Feb 05, 2001, 23:33 (6 Talkback[s])
(Other stories by P.J. Connolly)

"Last month's unveiling of the National Security Agency's attempt to create a truly secure Linux was the first good security news of the year. On Jan. 2 the NSA announced that it had been figuring out how to harden the popular open-source OS, and that it was sharing its prototype, dubbed Security-Enhanced Linux, and source code with the public...."

"So why is Fort Meade, Md., suddenly a hot spot for Linux security enhancements? Well, Linux is no longer strictly an OS for longhaired, ponytailed types; the Feds use it too. Some of the Linux gurus and security experts quoted in press reports were skeptical of the agency's intentions, although the NSA is making its enhancements available under the GNU Public License (GPL), and the source code is, as noted, available for inspection. That's a better deal than we're getting with Carnivore, in case one is concerned with bona fides.,,,"

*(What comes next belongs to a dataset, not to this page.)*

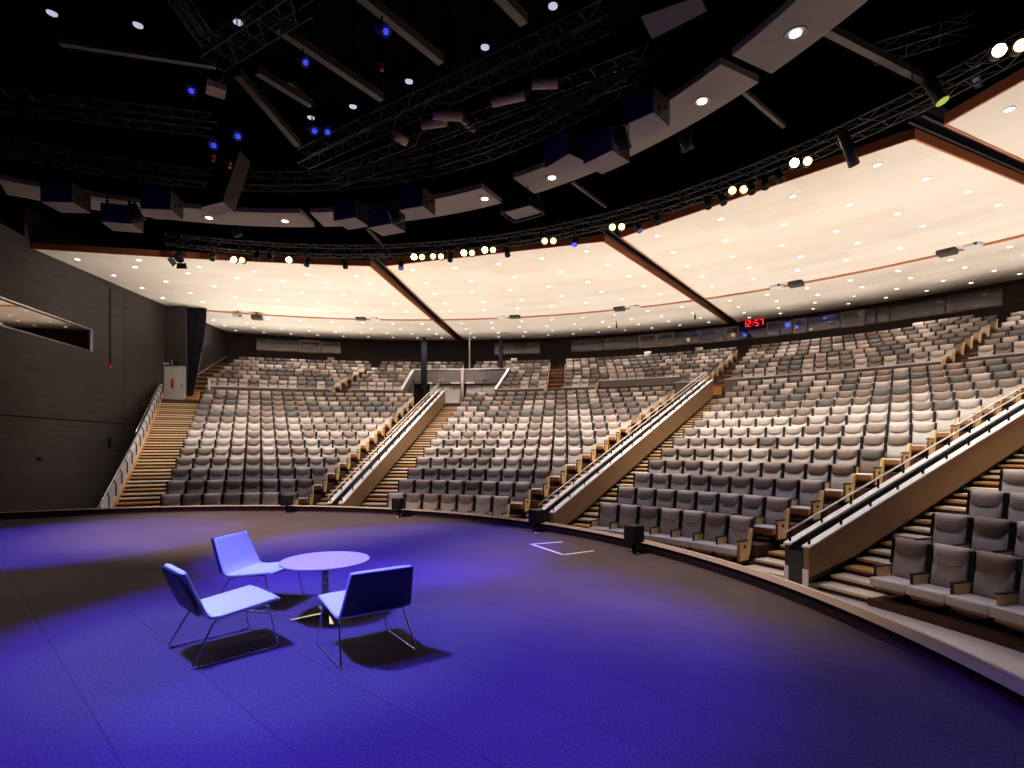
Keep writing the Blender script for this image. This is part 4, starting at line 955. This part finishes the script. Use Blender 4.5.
# ------------------------------------------------------------------ lounge chairs (facing local +y)
def lounge(name, loc, face, label):
    root = empty(name, (loc[0], loc[1], 0), math.atan2(face[1], face[0])-math.pi/2, label=label, category='chair', group='lounge chairs around the low table')
    prof = [(.315, .352), (.30, .362), (.10, .338), (-.10, .314), (-.165, .318), (-.20, .345), (-.235, .425), (-.275, .525), (-.315, .625), (-.33, .662)]
    th = .035
    def shell(pr, nm, m, lo_, hi_):
        b = MB(); nn = []; N = len(pr); nxw = 6
        for i in range(N):
            t = Vector((pr[min(i+1, N-1)][0]-pr[max(i-1, 0)][0], pr[min(i+1, N-1)][1]-pr[max(i-1, 0)][1])).normalized(); nn.append(Vector((-t.y, t.x)))
        vs = []
        for side, o_ in ((0, lo_), (1, hi_)):
            for i, (y, z) in enumerate(pr):
                for j in range(nxw+1):
                    u = j/nxw*2-1; ed = .006 if abs(u) > .99 else 0
                    w = .268-.042*max(0, min(1, (z-.31)/.36))*(1 if y < -.1 else 0)
                    q = nn[i]*(o_-(ed if side else -ed)); vs.append((u*w, y-q.x, z-q.y))
        S = N*(nxw+1); fs = []
        for i in range(N-1):
            for j in range(nxw): a = i*(nxw+1)+j; fs.append((a, a+1, a+nxw+2, a+nxw+1)); fs.append((S+a+1, S+a, S+a+nxw+1, S+a+nxw+2))
        for j in range(nxw): a = j; fs.append((a+1, a, S+a, S+a+1)); a = (N-1)*(nxw+1)+j; fs.append((a, a+1, S+a+1, S+a))
        for i in range(N-1): a = i*(nxw+1); fs.append((a, a+nxw+1, S+a+nxw+1, S+a)); a += nxw; fs.append((a+nxw+1, a, S+a, S+a+nxw+1))
        b.add(vs, fs, m, True); o = b.build(nm, root); fixn(o)
        for p_ in o.data.polygons: p_.use_smooth = True
        bv = o.modifiers.new('b', 'BEVEL'); bv.width = .008; bv.segments = 2; bv.limit_method = 'ANGLE'; bv.angle_limit = R2(50)
        return o
    shell(prof[:5], 'seat', M['chairfab'], -.012, .024)
    shell(prof[4:], 'backrest', M['chairfab'], -.012, .024)
    tag(shell([(y-(.034 if i else .034), z-.002) for i, (y, z) in enumerate(prof[5:])], 'back_shell', mat('dark lounge back', (30, 34, 66), .45) if 'lb' not in M and not M.update(lb=mat('dark lounge back', (34, 40, 78), .4, spec=.6)) else M['lb'], -.006, .008), label='dark glossy outer back')
    for s in (-1, 1):
        b = MB(); x = s*.285; xi = s*.235; r = .007
        def rnd(pts, k=5, rr=.03):
            out = [Vector(pts[0])]
            for i in range(1, len(pts)-1):
                p0, p1, p2 = Vector(pts[i-1]), Vector(pts[i]), Vector(pts[i+1]); a = p1+(p0-p1).normalized()*rr; c = p1+(p2-p1).normalized()*rr
                for q in range(k+1): t = q/k; out.append(a*(1-t)**2+p1*2*t*(1-t)+c*t*t)
            return out+[Vector(pts[-1])]
        b.tube(rnd([(xi, .05, .318), (xi+s*.01, .235, .335), (x, .30, .008), (x, -.30, .008), (xi+s*.01, -.14, .296), (xi, .02, .314)]), r, M['chrome'], 8); b.build('sled_leg', root)
    b = MB(); b.tube([(-.235, .12, .322), (.235, .12, .322)], .007, M['chrome'], 6); b.tube([(-.235, -.08, .300), (.235, -.08, .300)], .007, M['chrome'], 6); b.build('cross_bar', root)
    return root
lounge('lounge_chair', (-2.208, 4.116), (.68, .73), 'pale lounge chair in side view, its seat turned towards the table')
lounge('lounge_chair', (-2.48, 5.30), (.98, -.18), 'pale lounge chair behind the table with its open front facing the picture')
lounge('lounge_chair', (-1.118, 4.115), (-.578, .816), 'lounge chair seen from behind showing its dark glossy back')

# ------------------------------------------------------------------ lights
def light(name, kind, loc, energy, color, **kw):
    l = bpy.data.lights.new(name, kind); l.energy = energy; l.color = color
    for k, v in kw.items(): setattr(l, k, v)
    o = bpy.data.objects.new(name, l); COL.objects.link(o); o.location = loc; return o
def aim(o, tgt): o.rotation_euler = (Vector(tgt)-o.location).to_track_quat('-Z', 'Y').to_euler()
# downlights over the seats
for k, aa in enumerate((-16, -8, 0, 8, 16, 24, 32, 40, 48, 56, 64, 72)):
    for r, e in ((17.5, 170), (21, 250), (25, 330), (29, 320), (33.5, 410), (37, 330)):
        o = light('house_light', 'SPOT', P(r, aa, cz(max(r, 17.5))-.15), e, (1, .93, .87), spot_size=R2(120), spot_blend=.8, shadow_soft_size=.12); aim(o, P(r, aa, -3))
# warm floods on the curved truss, washing the seats
for k, aa in enumerate(range(-20, 76, 8)):
    o = light('flood_beam', 'SPOT', P(15.3, aa, 6.4), 1100, (1, .92, .82), spot_size=R2(84), spot_blend=.8, shadow_soft_size=.15); aim(o, P(20.2, aa, -1.0))
# added upward lamps without fixtures, only to brighten the cream ceiling
for aa in range(-22, 79, 6):
    for r, z, e in ((19.6, 1.2, 190), (24.5, 2.6, 140), (29.5, 3.85, 230), (34.5, 5.75, 120)):
        if aa < -8: e *= 1.5
        if aa > 50: e *= 1.15
        o = light('added_ceiling_fill', 'SPOT', P(r, aa, z), e, (1, .92, .85), spot_size=R2(138), spot_blend=.7, shadow_soft_size=.25); aim(o, P(r-.3, aa, 12))
# blue stage washes
BLUE = (.06, .034, 1)
for (x, y, z), (tx_, ty_), e, sz in (((-4.0, 3.6, 8.2), (-1.4, 4.4), 10500, 41), ((-3.4, 5.4, 8.2), (-1.9, 7.9), 11000, 35), ((-8.5, 6.0, 8.2), (-7.4, 8.7), 9000, 34), ((-3.0, 2.6, 8.2), (.1, 2.9), 3200, 36)):
    o = light('blue_wash', 'SPOT', (x, y, z), e, BLUE, spot_size=R2(sz), spot_blend=.45, shadow_soft_size=.03); aim(o, (tx_, ty_, 0))
o = light('pale_key', 'SPOT', (-4.4, 3.8, 8.0), 1150, (.62, .90, 1), spot_size=R2(27), spot_blend=.6, shadow_soft_size=.03); aim(o, (-1.9, 4.5, 0))
for p, t, e, sz in (((-9, 6, 8), (-7, 5, 0), 900, 70), ((-6, 8, 8), (-5, 11.2, 0), 5500, 60), ((0, 6, 8), (1.7, 7.2, 0), 2600, 52), ((-2, 4, 8), (0, 3, 0), 180, 80)):
    o = light('warm_stage', 'SPOT', p, e, (1, .78, .66), spot_size=R2(sz), spot_blend=.9, shadow_soft_size=.2); aim(o, t)
o = light('wall_wash', 'SPOT', (-8, 16, 7.2), 1000, (1, .88, .84), spot_size=R2(70), spot_blend=1, shadow_soft_size=.3); aim(o, (-19, 27, 3.5))
for aa in (-15, 0, 15, 28, 40, 52, 64, 76):  # added lamps without fixtures; violet tint stands in for stage light spill
    o = light('added_front_row_fill', 'SPOT', P(13.4, aa, 6.3), 330, (.80, .72, 1), spot_size=R2(70), spot_blend=.8, shadow_soft_size=.1); aim(o, P(13.0, aa, -2))
o = light('added_recess_fill', 'SPOT', P(31.5, 4, 6.6), 260, (1, .93, .9), spot_size=R2(75), spot_blend=.6, shadow_soft_size=.1); aim(o, P(34.9, 4, 3.3))  # added lamp without a fixture, brightens the white doors
for aa in (29, 33, 37, 40.5):
    light('booth_glow', 'POINT', P(RB+1.2, aa, 7.9), 26, (.25, .3, 1), shadow_soft_size=.1)

w = bpy.data.worlds.new('hall'); SC.world = w; w.use_nodes = True
w.node_tree.nodes['Background'].inputs[0].default_value = (.05, .05, .09, 1); w.node_tree.nodes['Background'].inputs[1].default_value = .04

cam = bpy.data.cameras.new('camera'); co = bpy.data.objects.new('camera', cam); COL.objects.link(co); SC.camera = co
co.location = (0, 0, H); co.rotation_euler = (math.pi/2, 0, 0); cam.sensor_fit = 'HORIZONTAL'; cam.sensor_width = 36; cam.lens = F/1024*36; cam.shift_y = (YH-384)/1024; cam.clip_end = 300
SC.view_settings.view_transform = 'Standard'; SC.view_settings.look = 'None'; SC.view_settings.exposure = 0; SC.view_settings.gamma = 1; SC.view_settings.use_curve_mapping = False
SC.cycles.use_denoising = True
SC.cycles.max_bounces = 6; SC.cycles.sample_clamp_indirect = 6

"One of my beefs about Linux is that it's a bear to secure. Few distributions (Red Hat being a notable exception) offer any tools for automating the process of downloading and installing system patches that affect security. In most cases, you're running a command-line tool, which is tolerable when you have to install one or two patches. But when you're setting up a new Linux machine, you may have dozens of these to add before the system is safe to connect to a public network."

"The bad news is that the NSA's Security-Enhanced Linux prototype doesn't do anything to address that problem, nor should it; that's a vendor's responsibility, and it's a shame that few have recognized their obligation to make this process easier. The good news is that the agency is using its decades of experience in securing its own machines to help with the greater chore of fortifying the OS itself and making the system architecture less vulnerable to assault."